Voices
Censoring anti-Semitic agenda is not denial of free speech
Sydney Kaye, Johannesburg
First, Limmud is not in position to deny free speech, since those activists have any number of venues where they are free to speak.
Second, the issue is not whether it is desirable to hear people with different views (because generally it is), but whether those people are there in good faith, or whether they come with an agenda, or more likely with a planted agenda from BDS, which is an anti-Semitic organisation, whose sole aim is to delegitimise Israel, not to support the Palestinian cause as it purports to do.

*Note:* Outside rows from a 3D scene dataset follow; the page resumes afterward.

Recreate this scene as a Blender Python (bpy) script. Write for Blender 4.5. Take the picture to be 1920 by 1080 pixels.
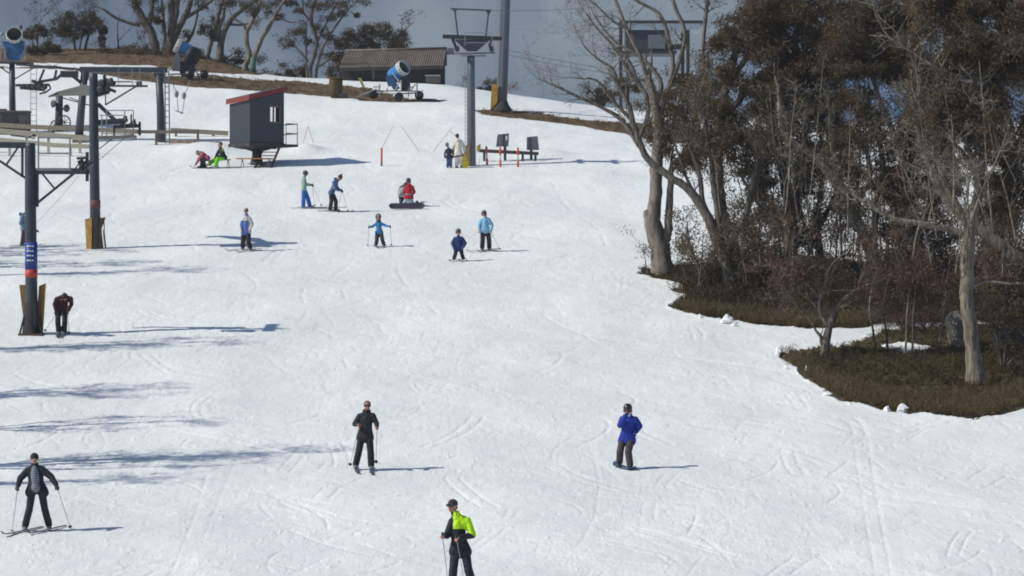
import bpy, math, random
import numpy as np
from mathutils import Vector, Matrix

for o in list(bpy.data.objects):
    bpy.data.objects.remove(o)
scene = bpy.context.scene
COL = scene.collection

# ------------------------------------------------------------------ camera, sky, sun
F = 6000.0                                  # focal length in photo pixels
cam_d = bpy.data.cameras.new('camera')
cam_d.sensor_width = 36.0
cam_d.lens = 36.0 * F / 1920.0
cam_d.clip_start = 0.5
cam_d.clip_end = 8000.0
cam = bpy.data.objects.new('camera', cam_d)
COL.objects.link(cam)
cam.location = (0, 0, 0)
cam.rotation_euler = (math.radians(90), 0, 0)
scene.camera = cam

SUN_EL = 41.0
SUN_AZ = 15.0                               # degrees toward the camera from straight left
to_sun = Vector((-math.cos(math.radians(SUN_AZ)) * math.cos(math.radians(SUN_EL)),
                 -math.sin(math.radians(SUN_AZ)) * math.cos(math.radians(SUN_EL)),
                 math.sin(math.radians(SUN_EL))))
sun_d = bpy.data.lights.new('sun', 'SUN')
sun_d.energy = 3.85
sun_d.angle = math.radians(0.5)
sun_d.color = (1.0, 0.98, 0.868)
sun = bpy.data.objects.new('sun', sun_d)
COL.objects.link(sun)
sun.rotation_euler = (-to_sun).to_track_quat('-Z', 'Y').to_euler()

world = bpy.data.worlds.new('World')
scene.world = world
world.use_nodes = True
wt = world.node_tree
wt.nodes.clear()
def wn(t, **kw):
    n = wt.nodes.new(t)
    for k, v in kw.items():
        setattr(n, k, v)
    return n
SKY_STRENGTH = 0.1
w_out = wn('ShaderNodeOutputWorld')
w_bg = wn('ShaderNodeBackground')
w_bg.inputs['Strength'].default_value = SKY_STRENGTH
sky = wn('ShaderNodeTexSky', sky_type='NISHITA')
sky.sun_disc = False
sky.sun_elevation = math.radians(SUN_EL)
sky.sun_rotation = math.atan2(to_sun.x, to_sun.y)
sky.altitude = 1500
sky.air_density = 1.0
sky.dust_density = 0.6
sky.ozone_density = 0.5
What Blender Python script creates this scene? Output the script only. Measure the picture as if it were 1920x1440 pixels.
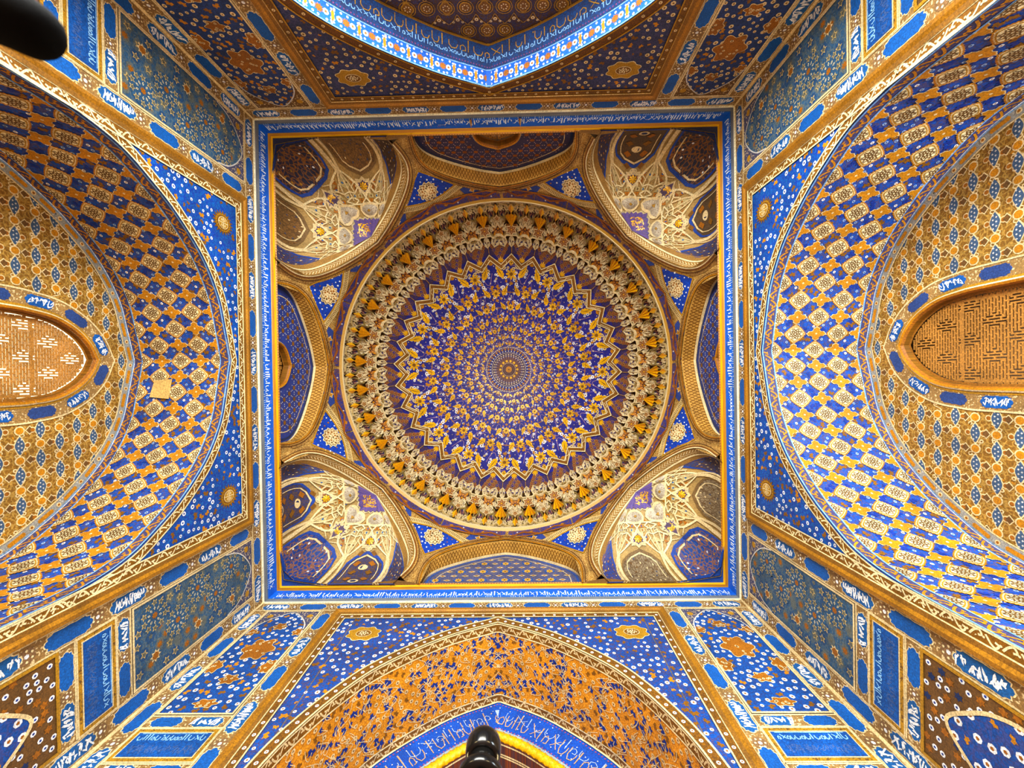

The obvious questions to ask BDS Jews is:
- Why amongst all the human-rights issues in the world do you feel obliged to join those who you should know by words and actions are clearly anti-Semitic in their campaign against Israel, and
- Does it not strike you that you are being used by Israel’s enemies, not because you are wonderful, progressive, sensitive human beings who feel for the oppressed, but because you are Jews. You must have heard, as we all have, how BDS gleefully tells the world it cannot be anti-Semitic because it has Jewish members. Maybe you are too young to remember that whenever former Prime Minister PW Botha was accused of racism, he would roll out his black puppets and say, “How can I be, when there are blacks that agreed with the policy?”
Perhaps you should be smart enough to consider whether you are being led by the nose, and are BDS’s poletzny duraki (useful fools).